_PROBLEM DETAILS_:
Nothing but the lines from the top of the data to the line holding "COL = S.collection" should be printed, word for word and both ends included; leave the pictures out.

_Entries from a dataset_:
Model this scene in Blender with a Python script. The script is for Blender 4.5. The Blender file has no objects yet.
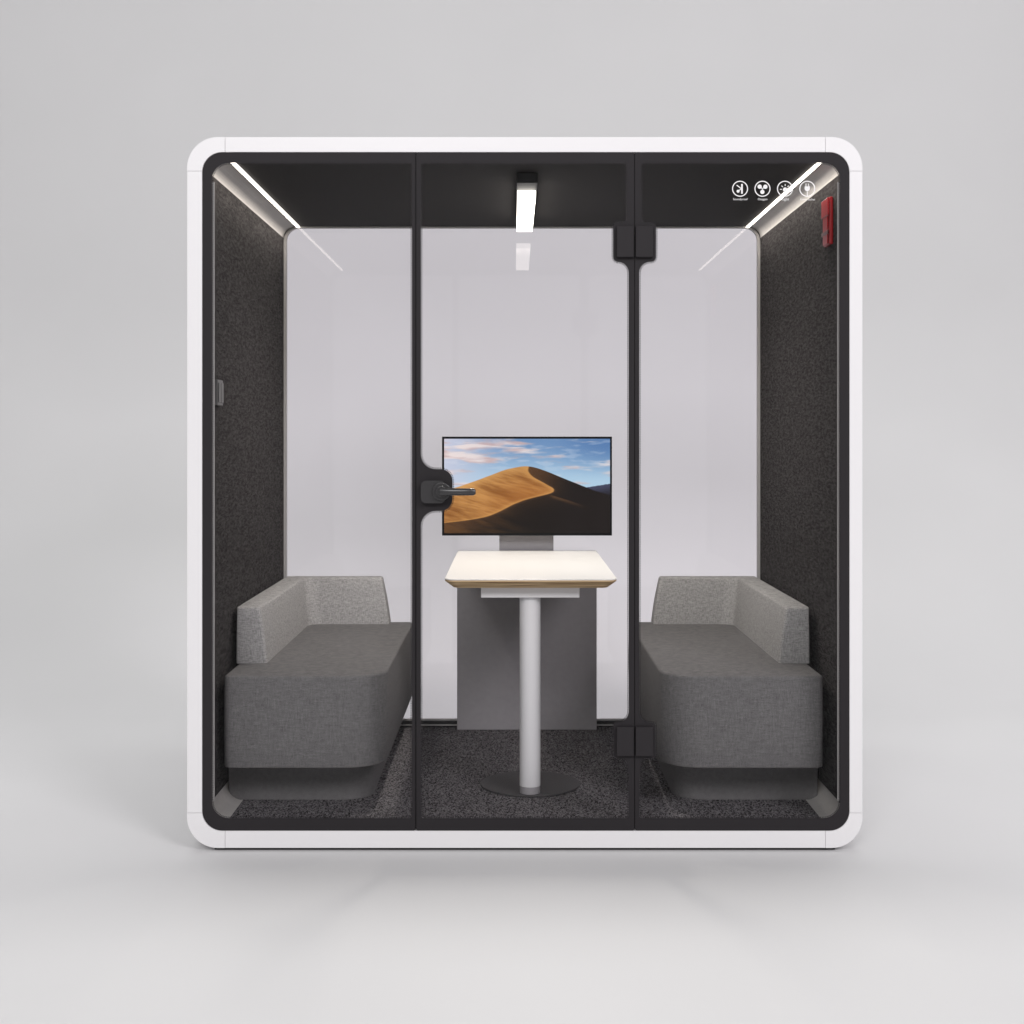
import bpy, bmesh, math, random
from mathutils import Vector
random.seed(7)
S = bpy.context.scene
COL = S.collection

# ------------------------------------------------------------------ camera geometry (metres)
F, D, EYE, CX = 1382.0, 4.5, 1.347, -0.039      # focal in px, camera distance, eye height, camera x
HOR = 438.0
def X(px, Y=0.0): return (px - 512.0) * (D + Y) / F + CX
def Z(py, Y=0.0): return EYE - (py - HOR) * (D + Y) / F

cam = bpy.data.cameras.new('camera'); co = bpy.data.objects.new('camera', cam); COL.objects.link(co)
co.location = (CX, -D, EYE); co.rotation_euler = (math.radians(90), 0, 0)
cam.sensor_width = 36; cam.lens = F / 1024 * 36
cam.shift_y = -(512 - HOR) / 1024; cam.clip_end = 200; cam.clip_start = 0.05
S.camera = co
S.view_settings.view_transform = 'Standard'; S.view_settings.look = 'None'
S.view_settings.gamma = 1; S.view_settings.exposure = 0
S.cycles.max_bounces = 10; S.cycles.transparent_max_bounces = 16
S.cycles.diffuse_bounces = 5; S.cycles.sample_clamp_indirect = 6
S.cycles.caustics_reflective = False; S.cycles.caustics_refractive = False

# ------------------------------------------------------------------ materials
def sock(n, k): return n.inputs[k]
def base_mat(name):
    m = bpy.data.materials.new(name); m.use_nodes = True
    nt = m.node_tree; nt.nodes.clear()
    return m, nt, nt.nodes.new('ShaderNodeOutputMaterial')
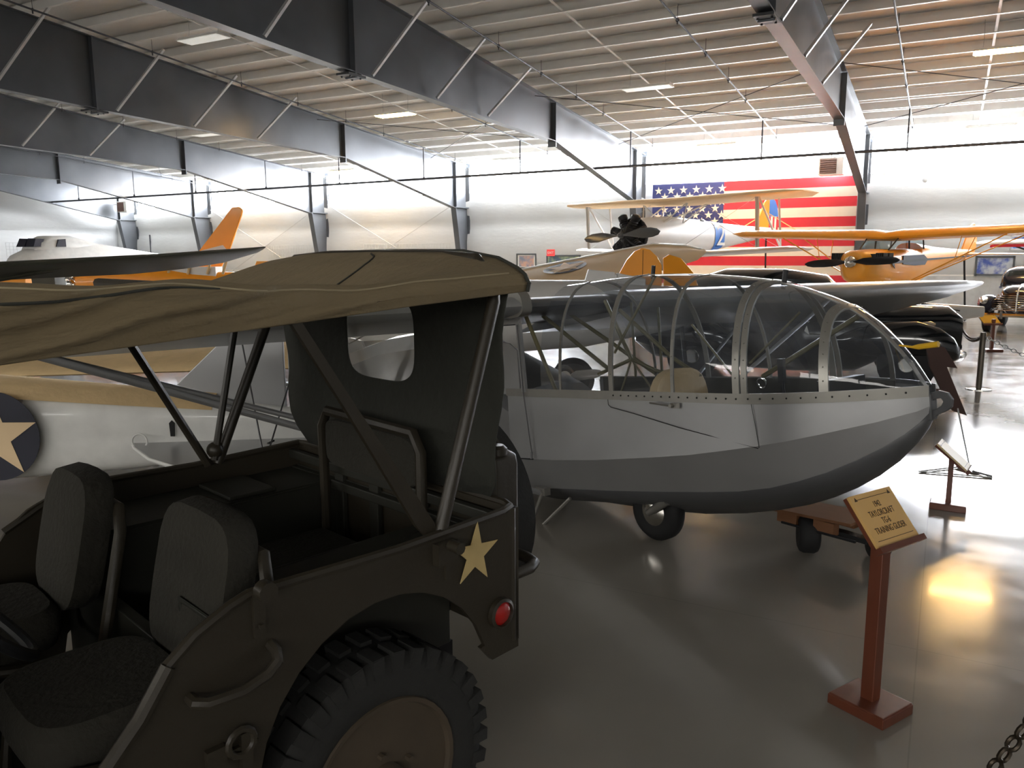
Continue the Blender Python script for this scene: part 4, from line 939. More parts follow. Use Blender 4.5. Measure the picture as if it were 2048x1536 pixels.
b = B(); b.loft([oval(x, z, w_, hu, hd, e) for x, z, w_, hu, hd, e in ((1.75, 2.25, .46, .46, .46, 2), (1.2, 2.25, .5, .5, .5, 2.2), (.3, 2.25, .46, .55, .5, 2.5), (-.8, 2.25, .44, .5, .48, 2.6), (-2.0, 2.28, .36, .40, .40, 2.6), (-3.6, 2.36, .22, .26, .26, 2.5), (-5.3, 2.45, .06, .14, .12, 2.2))]); fu = b.build('fuselage', m_greyp, bp, ang=50)
b = B(); b.loft([oval(x, z, w_*1.012, hu*1.012, hd*1.012, e) for x, z, w_, hu, hd, e in ((-1.45, 2.265, .405, .455, .445, 2.6), (-2.0, 2.28, .36, .40, .40, 2.6))], True, False); b.build('number_band', m_blue, fu)['label'] = 'blue band with the white number 2'
cu_ = bpy.data.curves.new('n', 'FONT'); cu_.body = '2'; cu_.size = .85; cu_.align_x = 'CENTER'; cu_.align_y = 'CENTER'; cu_.extrude = .004
text_mesh(cu_, 'number', fu, Matrix(((-1, 0, .08, -1.72), (.08, .0, 1, .412), (0, 1, 0, 2.26), (0, 0, 0, 1))), m_white)
for x in (-.15, -1.0):
    b = B(); b.torus((x, 0, 2.70), .24, .03, (.12, 0, 1), 20, 6); b.lathe([(.22, .0), (.2, -.02), (.001, -.03)], 20, (x, 0, 2.70), (.12, 0, 1)); b.build('cockpit_rim', m_dark, fu)
    b = B(); b.sheet([[(x+.42+.0*k, -.22+.11*k, 2.72), (x+.30, -.18+.09*k, 2.93)] for k in range(5)]); b.build('windscreen', m_glassd, fu)
en = B(); en.torus((1.78, 0, 2.25), .44, .05, (1, 0, 0), 24, 8); en.lathe([(.40, 1.6), (.42, 1.75), (.30, 1.9)], 20, (0, 0, 2.25), (1, 0, 0)); en.lathe([(.25, 1.75), (.3, 1.95), (.2, 2.15), (.1, 2.2), (.001, 2.22)], 18, (0, 0, 2.25), (1, 0, 0))
for k in range(7):
    a = 2*pi*k/7+.22; d = Vector((0, cos(a), sin(a))); c0 = Vector((1.98, 0, 2.25))
    en.lathe([(.11, .2), (.12, .28), (.10, .30), (.12, .33), (.10, .36), (.12, .39), (.10, .42), (.13, .46), (.13, .56), (.07, .60)], 10, c0, d)
    en.tube([c0+d*.55+Vector((.05, 0, 0)), c0+d*.3+Vector((.22, 0, 0)), c0+Vector((.2, 0, 0))+d*.1], .02, 5); en.tube([c0+d*.5+Vector((-.1, 0, 0)), c0+d*.3+Vector((-.3, 0, 0))], .03, 6)
eo = en.build('radial_engine', m_engine, bp)
def prop(parent, c_, L_, ax=(1, 0, 0), ang=0.0, mt=None, tip=None, wd=.11):
    c_ = Vector(c_); ax = Vector(ax).normalized(); u = ax.cross(Vector((0, 0, 1))).normalized(); v = ax.cross(u); d = u*cos(ang)+v*sin(ang); e = ax.cross(d)
    b = B()
    for sg in (-1, 1):
        R = []
        for f, w_, tw in ((.04, .04, 1.0), (.15, .05, .9), (.3, .09, .7), (.55, wd, .5), (.8, wd*.85, .35), (.94, wd*.55, .3), (1.0, .01, .3)):
            x = e*sg*cos(tw)+ax*sin(tw); y = x.cross(d)
            R.append([c_+d*sg*L_/2*f+x*w_*cos(q)+y*.016*sin(q) for q in (0, pi/4, pi/2, 3*pi/4, pi, 5*pi/4, 3*pi/2, 7*pi/4)])
        b.loft(R)
    b.lathe([(.07, -.06), (.07, .05), (.04, .10), (.001, .12)], 14, c_, ax)
    return b.build('propeller', mt or m_dark, parent, ang=50)
prop(bp, (2.32, 0, 2.25), 2.6, ang=.06, mt=mat('propeller_grey', (90, 92, 94), .35, .5), wd=.15)
for sg in (-1, 1):
    b = B(); y = sg*2.9
    for p0, p1 in (((.35, y+.0, 1.92), (.45, y, 3.20)), ((-.75, y, 1.9), (-.55, y, 3.17)), ((-.75, y, 1.9), (.45, y, 3.20)), ((.35, y-.06, 1.92), (.45, y-.06, 3.2))): b.tube([p0, p1], .03, 6)
    b.build('interplane_strut', m_greyp, bp)
for sg in (-1, 1):
    for x0, x1 in ((.95, .45), (.95, -.5), (.1, .45), (.1, -.5)):
        b = B(); b.tube([(x0, sg*.36, 2.6), (x1, sg*.75, 3.14)], .02, 6); b.build('cabane_strut', m_greyp, bp)
for sg in (-1, 1):
    for p0, p1 in (((.4, sg*.3, 1.8), (.45, sg*2.85, 3.18)), ((.4, sg*.5, 3.14), (.35, sg*2.85, 1.93)), ((-.7, sg*.5, 3.12), (-.75, sg*2.85, 1.92))):
        b = B(); b.tube([p0, p1], .005, 4); b.build('flying_wire', m_rod, bp)
b = B(); b.prism([(-4.25, 2.5), (-4.45, 2.95), (-4.72, 3.4), (-4.95, 3.55), (-5.0, 3.55), (-5.0, 2.4)], ((0, -.02, 0), (1, 0, 0), (0, 0, 1), (0, 1, 0)), .04); b.build('tail_fin', m_orange, bp, smooth=False)
b = B(); rp = [(-5.0, 2.3), (-5.0, 3.55), (-5.15, 3.55), (-5.35, 3.45), (-5.5, 3.25), (-5.58, 3.0)]; b.prism([(-5.0, 2.95), (-5.0, 3.55), (-5.15, 3.55), (-5.35, 3.45), (-5.5, 3.25), (-5.57, 2.95)], ((0, -.02, 0), (1, 0, 0), (0, 0, 1), (0, 1, 0)), .04); ru = b.build('rudder', m_blue, bp, smooth=False)
for k in range(5):
    b = B(); b.prism([(-5.0-.114*k, 2.3), (-5.0-.114*k, 2.95), (-5.0-.114*(k+1), 2.95), (-5.0-.114*(k+1), 2.3)], ((0, -.02, 0), (1, 0, 0), (0, 0, 1), (0, 1, 0)), .04); b.build('rudder_stripe', m_fr if k % 2 == 0 else m_fw, ru, smooth=False)
b = B(); wing(b, [((-4.4, -1.5, 2.46), (-5.3, -1.5, 2.46), .02), ((-4.1, 0, 2.46), (-5.35, 0, 2.46), .05), ((-4.4, 1.5, 2.46), (-5.3, 1.5, 2.46), .02)]); b.build('tailplane', m_orange, bp)
b = B(); b.tube([(-4.9, .03, 3.05), (-4.8, 1.1, 2.48)], .015, 5); b.tube([(-4.9, -.03, 3.05), (-4.8, -1.1, 2.48)], .015, 5); b.build('tail_brace', m_cream, bp)
for sg in (-1, 1):
    b = B(); b.tube([(.9, sg*.3, 1.8), (.95, sg*.8, .42)], .04, 8); b.tube([(.1, sg*.3, 1.78), (.95, sg*.8, .42)], .03, 8); b.build('landing_gear_leg', m_orange, bp)
    b = B(); b.lathe([(.15, -.08), (.33, -.09), (.42, -.05), (.42, .05), (.33, .09), (.15, .08)], 24, (.95, sg*.93, .42), (0, 1, 0)); b.build('wheel', m_black, bp)
b = B(); b.tube([(-4.9, 0, 2.35), (-5.0, 0, .2)], .03, 6); b.lathe([(.05, -.05), (.17, -.05), (.2, 0), (.17, .05), (.05, .05)], 16, (-5.0, 0, .2), (0, 1, 0)); b.build('tail_support', m_dark, bp)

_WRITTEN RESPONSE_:
Model this scene in Blender with a Python script. The script is for Blender 4.5. The Blender file has no objects yet.
import bpy, bmesh, math, random
from mathutils import Vector
random.seed(7)
S = bpy.context.scene
COL = S.collection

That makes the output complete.